# [AIM]
Reproduce the listing below exactly, beginning with its first line and ending with the line that holds "S.camera = cam"; pictures are not part of the copy.

# [RECORDED INFORMATION]
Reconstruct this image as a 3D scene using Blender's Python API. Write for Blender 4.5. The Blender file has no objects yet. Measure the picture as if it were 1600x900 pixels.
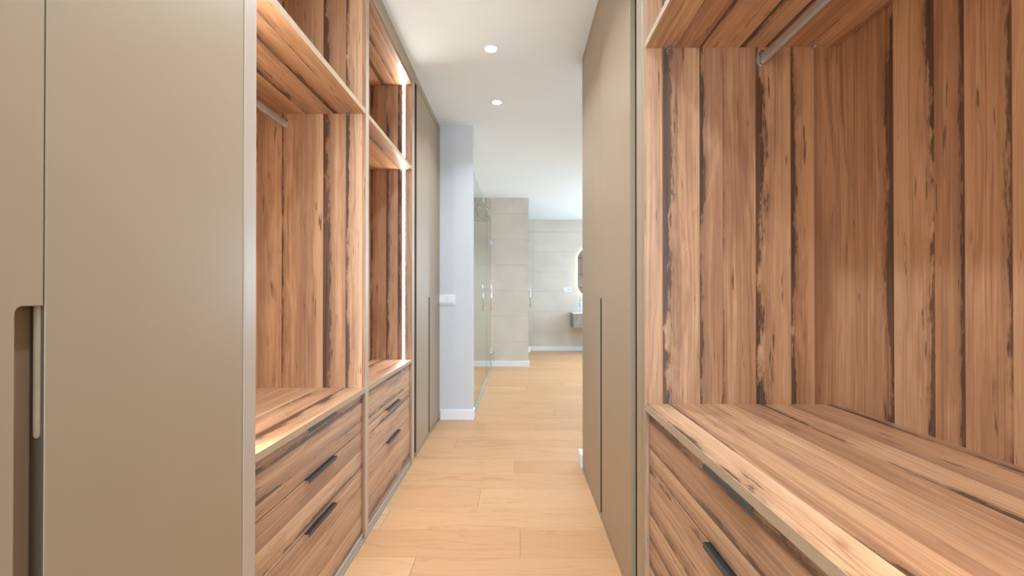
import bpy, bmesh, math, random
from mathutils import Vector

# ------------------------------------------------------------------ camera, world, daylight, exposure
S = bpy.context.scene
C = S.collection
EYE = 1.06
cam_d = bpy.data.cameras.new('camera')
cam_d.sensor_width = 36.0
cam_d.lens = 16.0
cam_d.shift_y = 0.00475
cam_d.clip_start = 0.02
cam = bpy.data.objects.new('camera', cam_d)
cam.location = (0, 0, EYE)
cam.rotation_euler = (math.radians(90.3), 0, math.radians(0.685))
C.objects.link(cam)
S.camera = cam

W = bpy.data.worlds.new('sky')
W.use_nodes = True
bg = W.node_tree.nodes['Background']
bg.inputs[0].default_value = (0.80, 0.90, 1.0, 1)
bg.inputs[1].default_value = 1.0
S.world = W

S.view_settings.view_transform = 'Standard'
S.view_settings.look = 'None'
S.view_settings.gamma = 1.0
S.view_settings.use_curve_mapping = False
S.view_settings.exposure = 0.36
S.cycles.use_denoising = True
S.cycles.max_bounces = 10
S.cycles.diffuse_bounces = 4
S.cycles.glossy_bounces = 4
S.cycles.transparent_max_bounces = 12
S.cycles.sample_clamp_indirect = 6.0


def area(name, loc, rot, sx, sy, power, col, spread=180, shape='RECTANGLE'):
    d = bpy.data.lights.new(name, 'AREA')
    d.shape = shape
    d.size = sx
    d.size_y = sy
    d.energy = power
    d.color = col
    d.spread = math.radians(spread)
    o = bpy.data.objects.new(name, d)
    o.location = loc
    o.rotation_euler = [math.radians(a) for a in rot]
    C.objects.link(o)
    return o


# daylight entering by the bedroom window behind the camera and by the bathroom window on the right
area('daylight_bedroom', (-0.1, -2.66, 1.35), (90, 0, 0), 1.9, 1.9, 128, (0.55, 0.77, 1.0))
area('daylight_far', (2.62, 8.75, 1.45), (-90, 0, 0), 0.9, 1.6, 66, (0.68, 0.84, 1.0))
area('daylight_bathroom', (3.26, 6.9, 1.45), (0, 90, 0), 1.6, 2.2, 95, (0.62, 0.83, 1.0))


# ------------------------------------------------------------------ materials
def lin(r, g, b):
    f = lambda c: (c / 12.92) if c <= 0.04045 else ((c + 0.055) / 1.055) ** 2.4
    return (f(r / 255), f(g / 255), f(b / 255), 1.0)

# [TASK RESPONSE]
Reconstruct this image as a 3D scene using Blender's Python API. Write for Blender 4.5. The Blender file has no objects yet. Measure the picture as if it were 1600x900 pixels.
import bpy, bmesh, math, random
from mathutils import Vector

# ------------------------------------------------------------------ camera, world, daylight, exposure
S = bpy.context.scene
C = S.collection
EYE = 1.06
cam_d = bpy.data.cameras.new('camera')
cam_d.sensor_width = 36.0
cam_d.lens = 16.0
cam_d.shift_y = 0.00475
cam_d.clip_start = 0.02
cam = bpy.data.objects.new('camera', cam_d)
cam.location = (0, 0, EYE)
cam.rotation_euler = (math.radians(90.3), 0, math.radians(0.685))
C.objects.link(cam)
S.camera = cam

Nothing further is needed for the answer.